■ **WORK TO COMPLETE**:
Copy out each line featuring the string "part" from the entries beneath.

■ **DATASET ROWS**:
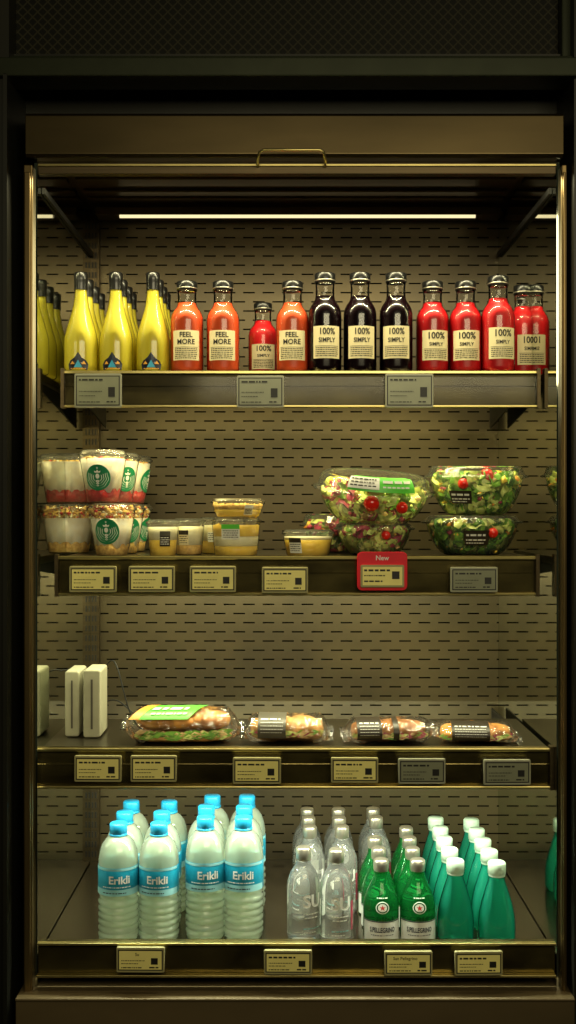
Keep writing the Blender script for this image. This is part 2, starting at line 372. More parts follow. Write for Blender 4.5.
* * *
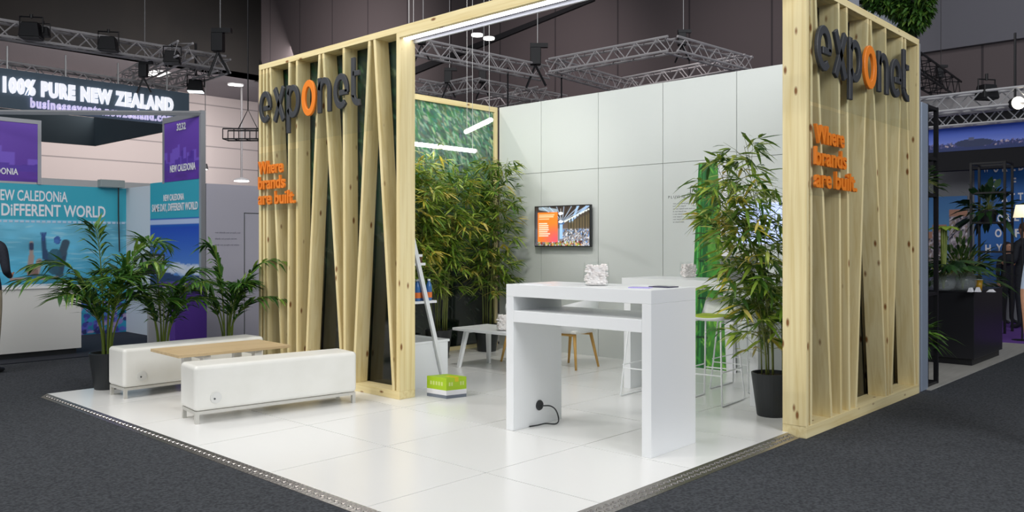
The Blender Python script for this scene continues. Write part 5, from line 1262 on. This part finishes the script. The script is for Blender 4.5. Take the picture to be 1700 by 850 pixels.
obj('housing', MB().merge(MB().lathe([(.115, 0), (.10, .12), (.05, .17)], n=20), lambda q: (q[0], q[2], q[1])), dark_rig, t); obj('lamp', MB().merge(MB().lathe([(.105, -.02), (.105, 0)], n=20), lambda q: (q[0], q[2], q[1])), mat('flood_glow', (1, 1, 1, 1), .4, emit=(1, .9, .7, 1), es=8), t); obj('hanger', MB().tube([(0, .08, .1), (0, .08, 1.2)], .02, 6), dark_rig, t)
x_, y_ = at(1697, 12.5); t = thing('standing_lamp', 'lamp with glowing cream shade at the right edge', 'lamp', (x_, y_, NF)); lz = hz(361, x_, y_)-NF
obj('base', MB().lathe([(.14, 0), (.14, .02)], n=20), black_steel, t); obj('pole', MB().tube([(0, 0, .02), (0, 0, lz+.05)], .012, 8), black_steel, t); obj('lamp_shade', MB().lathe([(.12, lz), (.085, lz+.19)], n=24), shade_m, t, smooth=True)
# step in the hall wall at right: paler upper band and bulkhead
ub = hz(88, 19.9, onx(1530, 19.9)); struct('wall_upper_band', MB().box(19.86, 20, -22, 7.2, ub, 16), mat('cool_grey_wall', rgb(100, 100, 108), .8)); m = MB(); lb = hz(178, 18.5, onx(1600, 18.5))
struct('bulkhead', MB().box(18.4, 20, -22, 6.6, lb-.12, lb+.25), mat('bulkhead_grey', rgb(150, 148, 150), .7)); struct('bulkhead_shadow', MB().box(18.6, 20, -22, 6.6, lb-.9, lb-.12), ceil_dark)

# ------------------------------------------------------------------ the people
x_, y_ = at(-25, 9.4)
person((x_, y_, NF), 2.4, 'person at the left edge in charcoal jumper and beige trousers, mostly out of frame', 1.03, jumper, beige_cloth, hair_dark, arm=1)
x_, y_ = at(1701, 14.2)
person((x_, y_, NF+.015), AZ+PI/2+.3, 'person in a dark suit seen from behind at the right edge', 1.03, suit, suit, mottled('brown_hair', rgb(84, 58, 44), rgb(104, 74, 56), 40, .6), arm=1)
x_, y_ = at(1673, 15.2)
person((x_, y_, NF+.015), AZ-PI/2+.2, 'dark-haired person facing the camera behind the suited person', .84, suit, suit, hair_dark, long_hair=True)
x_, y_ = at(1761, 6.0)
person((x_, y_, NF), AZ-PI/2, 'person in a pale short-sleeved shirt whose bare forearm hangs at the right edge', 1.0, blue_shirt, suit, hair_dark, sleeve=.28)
---
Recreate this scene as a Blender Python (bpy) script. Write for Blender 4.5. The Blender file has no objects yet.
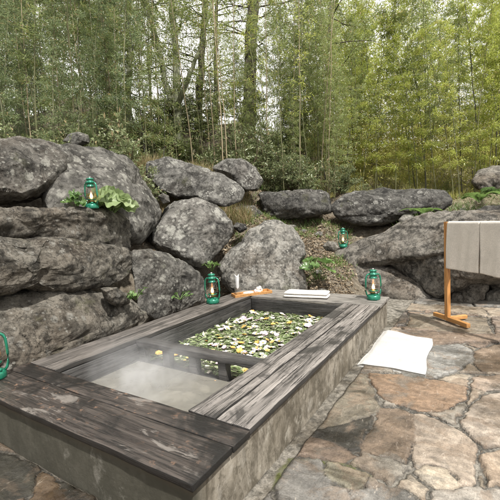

■ **WRITTEN REPLY**:
Keep writing the Blender script for this image. This is part 2, starting at line 372. More parts follow. Write for Blender 4.5.
The Blender Python script for this scene continues. Write part 5, from line 1262 on. This part finishes the script. The script is for Blender 4.5. Take the picture to be 1700 by 850 pixels.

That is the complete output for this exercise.